## Problem
Your task is to copy the listing exactly. Drop any pictures from the copy.

========================================

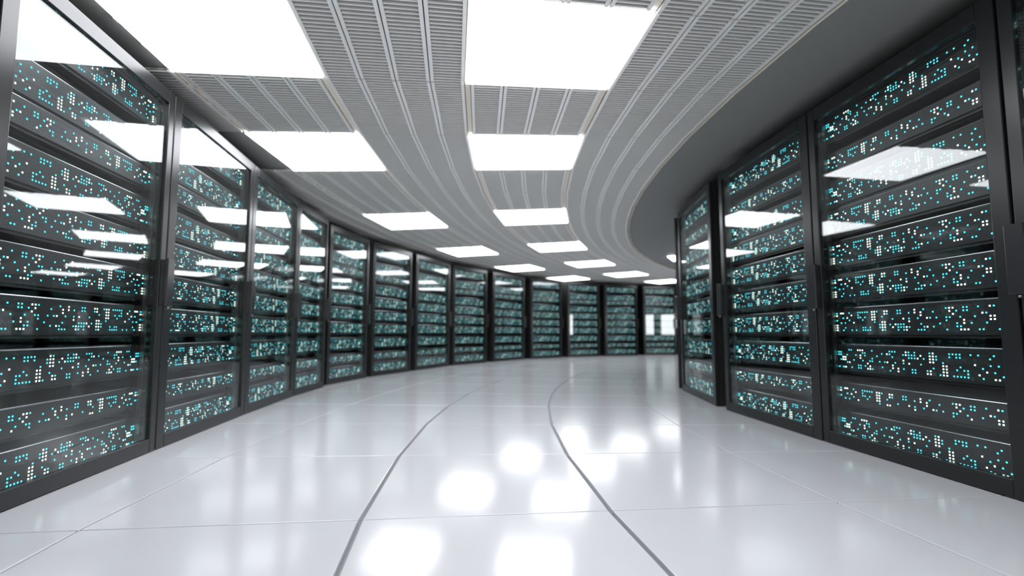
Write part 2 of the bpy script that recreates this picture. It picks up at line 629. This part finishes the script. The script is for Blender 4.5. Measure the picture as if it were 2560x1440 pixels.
# ------------------------------------------------------------------ walls behind the racks
def wall(name, pts, z0, z1, thick):
    mb = MB()
    for (x0, y0), (x1, y1) in zip(pts, pts[1:]):
        d = math.hypot(x1 - x0, y1 - y0)
        nx, ny = (y1 - y0) / d * thick, -(x1 - x0) / d * thick
        mb.hexa([(x0, y0, z0), (x1, y1, z0), (x1 + nx, y1 + ny, z0), (x0 + nx, y0 + ny, z0),
                 (x0, y0, z1), (x1, y1, z1), (x1 + nx, y1 + ny, z1), (x0 + nx, y0 + ny, z1)], 'wall')
    return struct(name, mb.mesh(name))


def off(seg, d):
    """front line of a rack pushed back by d (left row: to the left of near-to-far)"""
    (x0, y0), (x1, y1) = seg
    L = math.hypot(x1 - x0, y1 - y0)
    nx, ny = -(y1 - y0) / L * d, (x1 - x0) / L * d
    return ((x0 + x1) / 2 + nx, (y0 + y1) / 2 + ny)


outer = [(-1.6, -5.5), (-2.72, -1.0)] + [off(sg, 1.12) for sg in LROW] + [(7.4, 16.0), (9.4, 15.2), (10.9, 13.7)]
wall('wall_left', outer, -0.03, ZC + 0.022, -0.1)
inner = [(3.22, 0.75)] + [off(sg, -1.12) for sg in RROW] + [(5.05, 9.0)]
wall('wall_right', inner, -0.03, ZC + 0.022, 0.1)
# far inner wall; two unseen glowing panes added to reflect white in far racks
IC = (14.6, 3.8)


def ip(r, a, z):
    return (IC[0] - r * math.cos(R(a)), IC[1] + r * math.sin(R(a)), z)


def ring(name, spans, r0, r1, m):
    mb = MB()
    for a0, a1, z0, z1 in spans:
        mb.hexa([ip(r1, a0, z0), ip(r0, a0, z0), ip(r0, a1, z0), ip(r1, a1, z0),
                 ip(r1, a0, z1), ip(r0, a0, z1), ip(r0, a1, z1), ip(r1, a1, z1)], m)
    return struct(name, mb.mesh(name))


WZ0, WZ1 = 0.575, 1.335
w1, w2 = (38.8, 41.6), (43.1, 46.1)
zt = ZC + 0.022
ring('wall_far', [(27.5, 33, -0.03, zt), (33, w1[0], -0.03, zt), (w1[0], w1[1], -0.03, WZ0), (w1[0], w1[1], WZ1, zt), (w1[1], w2[0], -0.03, zt),
                  (w2[0], w2[1], -0.03, WZ0), (w2[0], w2[1], WZ1, zt), (w2[1], 56, -0.03, zt), (56, 68, -0.03, zt)], 10.5, 10.6, 'wall')
ring('unseen_window_1', [(w1[0], w1[1], WZ0 + 0.002, WZ1 - 0.002)], 10.53, 10.57, 'window')
ring('unseen_window_2', [(w2[0], w2[1], WZ0 + 0.002, WZ1 - 0.002)], 10.53, 10.57, 'window')
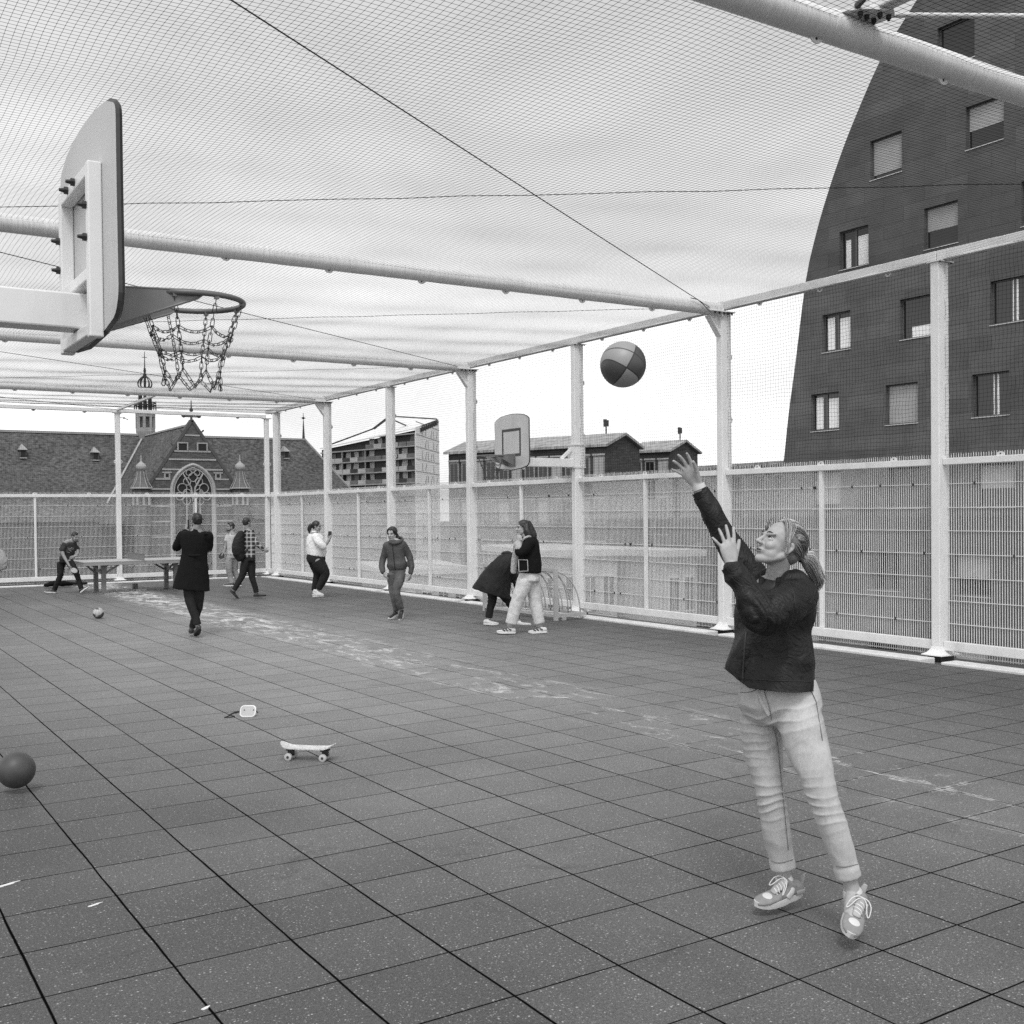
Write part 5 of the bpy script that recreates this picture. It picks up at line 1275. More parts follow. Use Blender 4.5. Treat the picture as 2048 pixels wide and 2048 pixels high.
# woman with long dark hair, fleece lined jacket, cream trousers
H_ = person('woman with long dark hair in a black fleece trimmed jacket and cream trousers', oG, 16.45, (483, 150, 0), (-.93, -.06, -.36), (502, 212, 0),
       [(520, 240, 0, .15, .11), (532, 285, 0, .195, .155), (537, 380, 0, .205, .172), (541, 460, 0, .210, .180), (540, 525, 0, .208, .178)], (-.95, 0, -.3),
       [[(545, 275, -.19, .08), (505, 330, -.25, .074), (462, 362, -.25, .068), (452, 330, -.23, .058), (446, 282, -.19, .048)], [(520, 275, .18, .078), (470, 335, .22, .07), (440, 360, .2, .064), (432, 320, .12, .052), (436, 285, .05, .046)]],
       [[(508, 590, -.06, .128), (474, 680, -.07, .112), (440, 765, -.06, .098), (410, 860, -.05, .094), (386, 958, -.05, .090)], [(562, 590, .06, .128), (578, 680, .06, .112), (590, 765, .06, .098), (608, 860, .05, .092), (625, 955, .05, .086)]],
       [((422, 1036, -.04), (278, 1036, -.08)), ((686, 1030, .05), (532, 1038, .0))], M_black_cl, M_cream, M_skin, hair='long', hairm=M_haird, sleeves=(5, 5), fold=.008, L=.285,
       hips=[(538, 535, 0, .175, .155), (535, 590, 0, .19, .165)], hands=({'f': (.15, .95, -.1), 'p': (.3, 0, .9), 'c': (.6, .6, .6, .6)}, {'f': (.1, .95, 0), 'c': (.7, .7, .7, .7)}))
Pq = H_[1]
fl_ = MB(); limb(fl_, [Pq((455, 275, -.10)), Pq((425, 380, -.06)), Pq((412, 470, -.04)), Pq((408, 522, -.03))], [(.05, .025), (.055, .028), (.05, .026), (.045, .025)], side=RIGHT, n=14); remesh_obj('fleece_lining', fl_, M_fleece, .010, 1, H_[3], cloth_fold(.006, 30, (1, 1, 1)))
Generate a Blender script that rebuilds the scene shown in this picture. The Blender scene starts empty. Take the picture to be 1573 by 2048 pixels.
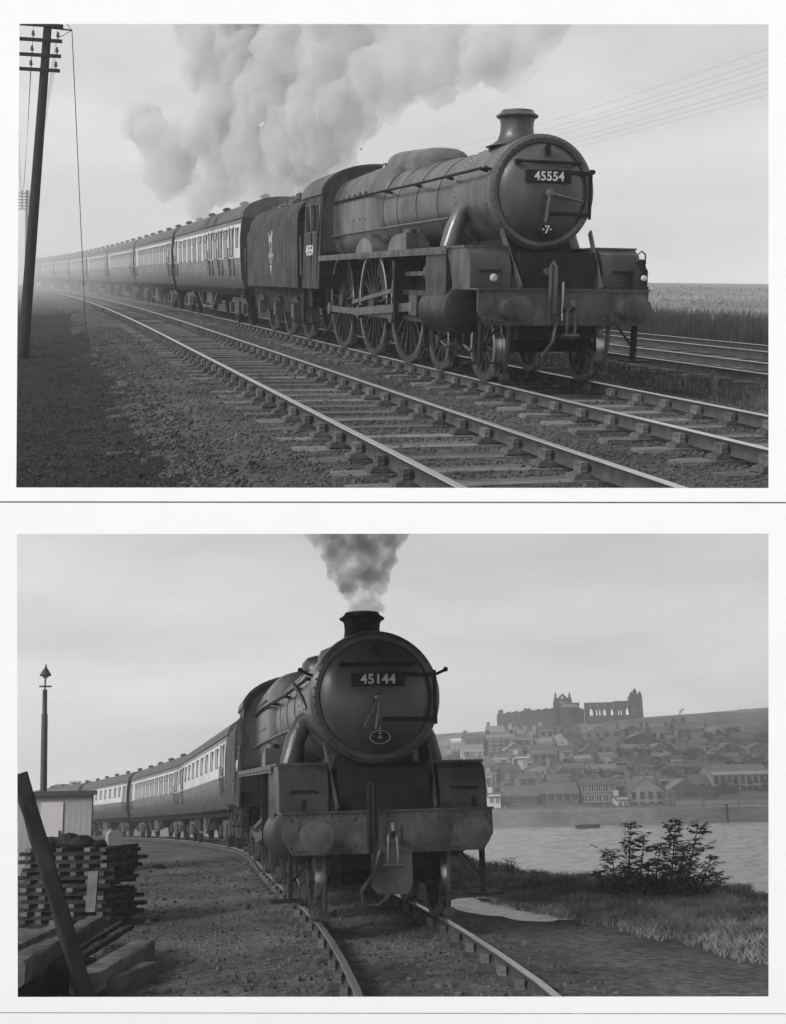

========================================

## The reply
Write part 2 of the bpy script that recreates this picture. It picks up at line 629. This part finishes the script. The script is for Blender 4.5. Measure the picture as if it were 2560x1440 pixels.
# ------------------------------------------------------------------ walls behind the racks
def wall(name, pts, z0, z1, thick):
    mb = MB()
    for (x0, y0), (x1, y1) in zip(pts, pts[1:]):
        d = math.hypot(x1 - x0, y1 - y0)
        nx, ny = (y1 - y0) / d * thick, -(x1 - x0) / d * thick
        mb.hexa([(x0, y0, z0), (x1, y1, z0), (x1 + nx, y1 + ny, z0), (x0 + nx, y0 + ny, z0),
                 (x0, y0, z1), (x1, y1, z1), (x1 + nx, y1 + ny, z1), (x0 + nx, y0 + ny, z1)], 'wall')
    return struct(name, mb.mesh(name))


def off(seg, d):
    """front line of a rack pushed back by d (left row: to the left of near-to-far)"""
    (x0, y0), (x1, y1) = seg
    L = math.hypot(x1 - x0, y1 - y0)
    nx, ny = -(y1 - y0) / L * d, (x1 - x0) / L * d
    return ((x0 + x1) / 2 + nx, (y0 + y1) / 2 + ny)


outer = [(-1.6, -5.5), (-2.72, -1.0)] + [off(sg, 1.12) for sg in LROW] + [(7.4, 16.0), (9.4, 15.2), (10.9, 13.7)]
wall('wall_left', outer, -0.03, ZC + 0.022, -0.1)
inner = [(3.22, 0.75)] + [off(sg, -1.12) for sg in RROW] + [(5.05, 9.0)]
wall('wall_right', inner, -0.03, ZC + 0.022, 0.1)
# far inner wall; two unseen glowing panes added to reflect white in far racks
IC = (14.6, 3.8)


def ip(r, a, z):
    return (IC[0] - r * math.cos(R(a)), IC[1] + r * math.sin(R(a)), z)


def ring(name, spans, r0, r1, m):
    mb = MB()
    for a0, a1, z0, z1 in spans:
        mb.hexa([ip(r1, a0, z0), ip(r0, a0, z0), ip(r0, a1, z0), ip(r1, a1, z0),
                 ip(r1, a0, z1), ip(r0, a0, z1), ip(r0, a1, z1), ip(r1, a1, z1)], m)
    return struct(name, mb.mesh(name))


WZ0, WZ1 = 0.575, 1.335
w1, w2 = (38.8, 41.6), (43.1, 46.1)
zt = ZC + 0.022
ring('wall_far', [(27.5, 33, -0.03, zt), (33, w1[0], -0.03, zt), (w1[0], w1[1], -0.03, WZ0), (w1[0], w1[1], WZ1, zt), (w1[1], w2[0], -0.03, zt),
                  (w2[0], w2[1], -0.03, WZ0), (w2[0], w2[1], WZ1, zt), (w2[1], 56, -0.03, zt), (56, 68, -0.03, zt)], 10.5, 10.6, 'wall')
ring('unseen_window_1', [(w1[0], w1[1], WZ0 + 0.002, WZ1 - 0.002)], 10.53, 10.57, 'window')
ring('unseen_window_2', [(w2[0], w2[1], WZ0 + 0.002, WZ1 - 0.002)], 10.53, 10.57, 'window')
Write part 5 of the bpy script that recreates this picture. It picks up at line 1275. More parts follow. Use Blender 4.5. Treat the picture as 2048 pixels wide and 2048 pixels high.
# woman with long dark hair, fleece lined jacket, cream trousers
H_ = person('woman with long dark hair in a black fleece trimmed jacket and cream trousers', oG, 16.45, (483, 150, 0), (-.93, -.06, -.36), (502, 212, 0),
       [(520, 240, 0, .15, .11), (532, 285, 0, .195, .155), (537, 380, 0, .205, .172), (541, 460, 0, .210, .180), (540, 525, 0, .208, .178)], (-.95, 0, -.3),
       [[(545, 275, -.19, .08), (505, 330, -.25, .074), (462, 362, -.25, .068), (452, 330, -.23, .058), (446, 282, -.19, .048)], [(520, 275, .18, .078), (470, 335, .22, .07), (440, 360, .2, .064), (432, 320, .12, .052), (436, 285, .05, .046)]],
       [[(508, 590, -.06, .128), (474, 680, -.07, .112), (440, 765, -.06, .098), (410, 860, -.05, .094), (386, 958, -.05, .090)], [(562, 590, .06, .128), (578, 680, .06, .112), (590, 765, .06, .098), (608, 860, .05, .092), (625, 955, .05, .086)]],
       [((422, 1036, -.04), (278, 1036, -.08)), ((686, 1030, .05), (532, 1038, .0))], M_black_cl, M_cream, M_skin, hair='long', hairm=M_haird, sleeves=(5, 5), fold=.008, L=.285,
       hips=[(538, 535, 0, .175, .155), (535, 590, 0, .19, .165)], hands=({'f': (.15, .95, -.1), 'p': (.3, 0, .9), 'c': (.6, .6, .6, .6)}, {'f': (.1, .95, 0), 'c': (.7, .7, .7, .7)}))
Pq = H_[1]
fl_ = MB(); limb(fl_, [Pq((455, 275, -.10)), Pq((425, 380, -.06)), Pq((412, 470, -.04)), Pq((408, 522, -.03))], [(.05, .025), (.055, .028), (.05, .026), (.045, .025)], side=RIGHT, n=14); remesh_obj('fleece_lining', fl_, M_fleece, .010, 1, H_[3], cloth_fold(.006, 30, (1, 1, 1)))
Generate a Blender script that rebuilds the scene shown in this picture. The Blender scene starts empty. Take the picture to be 1573 by 2048 pixels.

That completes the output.